Since the first Winnie-the-Pooh book was published in 1926, the tales of a honey-loving bear and his animal friends have sold more than 50 million copies worldwide.
But, as Gyles Brandreth writes in “Somewhere, a Boy and a Bear: A. A. Milne and the Creation of ‘Winnie- the-Pooh’ ” (St. Martin’s Press), behind the children’s books was a complicated adult whose life was fraught with disappointment and regret.
As has been well-documented, Alan Alexander Milne created Winnie-the-Pooh to amuse his young son, Christopher Robin.
An only child, the boy received a stuffed bear for his first birthday. The family named him Winnie-the-Pooh, after Winnipeg, the black bear at London’s Regent’s Park Zoo at the time.
Though largely raised by a live-in nanny, Christopher played with his mother — Dorothy Daphne de Sélincourt, a fun-loving, rich socialite who laughed at husband Milne’s jokes — and she gave his stuffed animals voices and personalities. His father began developing stories about them and they took off.
Initially, the boy loved the attention.
When journalists interviewed Milne, he would often trot “Christopher Robin” out, and Christopher even recorded two albums as his alter ego.
“Even though I was shy, I think I quite liked the attention,” he admitted to Brandreth. But it was also confusing.
“It is difficult to say which came first,” Christopher told the author. “Did I do something and did my father then write a story around it? Or was it the other way about, and did the story come first? . . . But in the end it was all the same: the stories became a part of our lives; we lived them, thought them, spoke them.”

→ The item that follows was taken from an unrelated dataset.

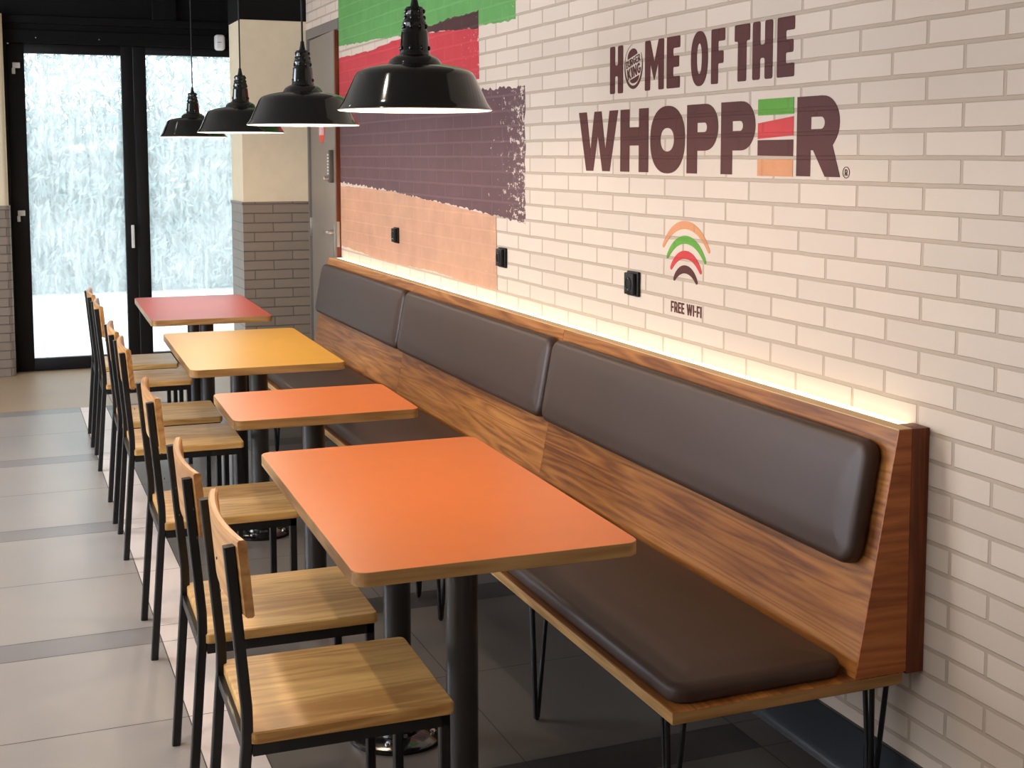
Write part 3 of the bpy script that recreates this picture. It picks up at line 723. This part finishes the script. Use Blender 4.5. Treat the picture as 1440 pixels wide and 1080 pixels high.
# ------------------------------------------------------------------ sockets
def socket(y, z, label):
    s = empty('wall_socket', (0, y, z), label, 'socket', 'black sockets above the bench')
    box('cover_frame', (-0.011, -0.041, -0.041), (-0.0005, 0.041, 0.041), M['blackplastic'], s, bev=0.003)
    bm = bmesh.new(); bx(bm, (-0.024, -0.030, -0.036), (-0.010, 0.036, 0.036), 0.003)
    ins = autosmooth(link('socket_insert', from_bm(bm, 'i'), M['blackplastic'], s))
    lathe('socket_well', [(0.0215, 0.0), (0.0225, -0.002), (0.0215, -0.003), (0.019, -0.002), (0.0185, 0.008), (0, 0.008)], M['rubber'], ins, 28, c=(-0.0236, 0.003, 0), axis='x')
    for sg in (-1, 1):
        cyl('earth_clip', 0.0022, -0.027, -0.020, M['chrome'], ins, 8, c=(0, 0.003, sg*0.018), axis='x', label='metal earth clip')
    return s
socket(3.897, 1.144, 'black wall socket nearest the free wireless sign')
socket(5.109, 1.144, 'black wall socket on the white brick just beside the mural edge')
socket(6.665, 1.150, 'black wall socket on the tan paint of the mural')

# ------------------------------------------------------------------ upholstered bench
bn = empty('upholstered_bench', (-0.33, 5.1, 0), 'long walnut wall bench with brown vinyl cushions and hairpin legs below lit brick wall', 'bench')
BP = Matrix.Translation((0.33, -5.1, 0))
def bpart(o): o.parent = bn; o.matrix_parent_inverse = BP; return o
YN, YF = 2.40, 7.84
# seat board in three lengths
for a, b in ((YN, 4.283), (4.285, 6.088), (6.090, YF)):
    bm = bmesh.new(); bx(bm, (-0.656, a, 0.355), (-0.058, b, 0.383), 0.0015, 1)
    for f in bm.faces:
        n_ = f.normal
    bm.normal_update()
    for f in bm.faces: f.material_index = 0 if abs(f.normal.z) > 0.7 else (1 if abs(f.normal.x) > 0.7 else 2)
    bpart(link('seat_board', from_bm(bm, 'seat_board'), [M['walnut_y'], M['oak_edge_y'], M['oak_edge']]))
# back: wedge section, one panel per unit plus a shelf top with the light channel
def back_panel(a, b):
    pr = [(-0.0852, 0.948), (-0.0600, 0.948), (-0.160, 0.385), (-0.189, 0.385)]
    bm = bmesh.new(); extr_y(bm, pr, a, b)
    return bpart(link('back_panel', from_bm(bm, 'back'), M['walnut_y']))
back_panel(YN+0.0035, 4.2835); back_panel(4.2855, 6.0885); back_panel(6.0905, YF)
bm = bmesh.new(); extr_y(bm, [(-0.189, 0.384), (-0.0855, 0.9492), (-0.050, 0.9492), (-0.050, 0.384)], YN, YN+0.003)
bpart(link('end_panel', from_bm(bm, 'end'), M['walnut_x_lit'], label='near wedge shaped end panel'))
bpart(box('end_post', (-0.049, YN, 0.377), (-0.001, YN+0.06, 0.9495), M['walnut_z'], bev=0.0008))
bm = bmesh.new(); extr_y(bm, [(-0.189, 0.384), (-0.0855, 0.9492), (-0.001, 0.9492), (-0.001, 0.384)], YF, YF+0.019)
bpart(link('end_panel', from_bm(bm, 'end'), M['walnut_x_lit']))
# channel floor, rear rail and diffuser of the strip light
bm = bmesh.new(); bx(bm, (-0.0595, YN+0.062, 0.90), (-0.001, YF-0.001, 0.928))
bpart(link('light_channel', from_bm(bm, 'chan'), M['cream']))
bpart(box('top_rail', (-0.0845, YN+0.0035, 0.9482), (-0.047, YF, 0.9505), M['rail'], label='pale rail in front of the light strip'))
bpart(box('light_strip', (-0.0465, YN+0.064, 0.929), (-0.010, YF-0.004, 0.9485), M['led'], label='glowing warm light strip along the bench top'))
# cushions
BT = math.atan2(0.104, 0.564)
def back_cushion(a, b, l0=0.626, l1=0.912):
    hy = (b-a)/2-0.006; bm = cushion_bm((l1-l0)/2/math.cos(BT), hy, 0.050, 0.045, 0.024, 0.005)
    o = link('back_cushion', from_bm(bm, 'bc'), M['vinyl'], smooth=True)
    zc = (l0+l1)/2; xc = -0.085-0.104*(0.949-zc)/0.564
    # local z -> outward normal (-x, up tilt), local x -> up the slope
    upv = Vector((0.104, 0, 0.564)).normalized(); nrm = Vector((-upv.z, 0, upv.x)); yv = nrm.cross(upv)
    o.matrix_world = Matrix(((upv.x, yv.x, nrm.x, xc-0.0005), (upv.y, yv.y, nrm.y, (a+b)/2), (upv.z, yv.z, nrm.z, zc), (0, 0, 0, 1)))
    m = o.matrix_world.copy(); o.parent = bn; o.matrix_parent_inverse = BP; o.matrix_basis = m
    return o
for a, b in ((2.435, 4.284), (4.286, 6.089), (6.091, 7.825)): back_cushion(a, b)
def seat_cushion(a, b):
    bm = cushion_bm(0.223, (b-a)/2-0.005, 0.050, 0.045, 0.024, 0.006)
    o = bpart(link('seat_cushion', from_bm(bm, 'sc'), M['vinyl'], smooth=True)); o.location = (-0.418, (a+b)/2, 0.383); return o
for a, b in ((2.418, 4.284), (4.286, 6.089), (6.091, 7.825)): seat_cushion(a, b)
# hairpin legs
def hairpin(x, y, flip=1):
    bm = bmesh.new(); t = 0.0065
    tube_bm(bm, [(x-0.022, y-0.022*flip, 0.350), (x-0.004, y-0.004*flip, 0.010), (x, y, 0.006), (x+0.004, y+0.002, 0.010), (x+0.024, y-0.020*flip, 0.350)], t, round_=True, n=8, up=(0, 1, 0))
    tube_bm(bm, [(x-0.006, y+0.030*flip, 0.350), (x-0.002, y+0.003*flip, 0.008)], t, round_=True, n=8, up=(1, 0, 0))
    bx(bm, (x-0.045, y-0.045, 0.349), (x+0.045, y+0.045, 0.3545))
    bpart(autosmooth(link('hairpin_leg', from_bm(bm, 'hl'), M['steel']), 40))
for a, b in ((YN, 4.284), (4.286, 6.089), (6.091, YF)):
    for y in (a+0.10, (a+b)/2-0.06, b-0.15): hairpin(-0.605, y); hairpin(-0.075 if y > 2.6 else -0.062, y)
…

Despite the fact that Milne had created a magical world based on his son’s stuffed animals, the two weren’t that close.
“My father’s heart remained buttoned-up all through his life,” Christopher told Brandreth. “I’m not sure how well I knew him. I’m not sure how well he knew me.”
The son came to resent his father’s fame.
“It seemed to me, almost, that my father had got to where he was by climbing upon my infant shoulders, that he had filched from me my good name and had left me with nothing but the empty fame of being his son,” Christopher wrote in his 1974 memoir, “The Enchanted Places.”
Many who knew him didn’t have the nicest things to say about him.
Ernest Shepard, who illustrated Milne’s children’s books, called him a “rather cagey man.”
Milne played in an amateur cricket team with other celebrity writers J.M. Barrie, H.G. Wells (Milne’s former science teacher), Rudyard Kipling, Arthur Canon Doyle and P.G. Wodehouse.
Wodehouse said Milne had a “curious jealous streak” and that he “never liked him much.”
Milne had falling-outs with his parents and his oldest brother, Barry, with whom he didn’t speak for decades, refusing even to go to his deathbed when called for a reconciliation. When Christopher married his first cousin, Milne disapproved and the two grew further apart.
Milne himself was resentful of Pooh’s success. He’d written sophisticated, adult comedies of manners about marriage and relationships, as well as detective mysteries and psychological portraits of soldiers returning to war, but Pooh overshadowed his adult work, and he felt he was no longer considered a serious playwright or novelist.
World War I also haunted Milne. Though a pacifist, Milne had volunteered for the British Army in 1914, believing that it was the “war to end all wars.” He participated in the Battle of the Somme in France, where 300,000 men were killed. The evening he arrived at the battle zone, he watched an exploding shell blow one of his fellow soldiers “to pieces.”
“It makes me almost physically sick to think of that nightmare of mental and moral degradation, the war,” he later wrote.
After his older brother and best friend Ken died of tuberculosis in 1929, Milne became more closed-off. Both he and his wife embarked on extramarital affairs — she with an American playwright, and he with a young stage actress — though they remained together.
Milne suffered a stroke in 1952 and died in 1956 at age 74. Christopher went to the funeral but never spoke to his mother again.
By the time he met Brandreth in the 1980s, however, he had made peace with Winnie-the-Pooh.
“I now realize that life is too short for regrets,” Christopher said then.
“Our childhood is whatever our childhood was. It’s made us who we are,” he added. “We cannot change it. . . . But we can visit and revisit the best of it whenever we want. And be grateful.”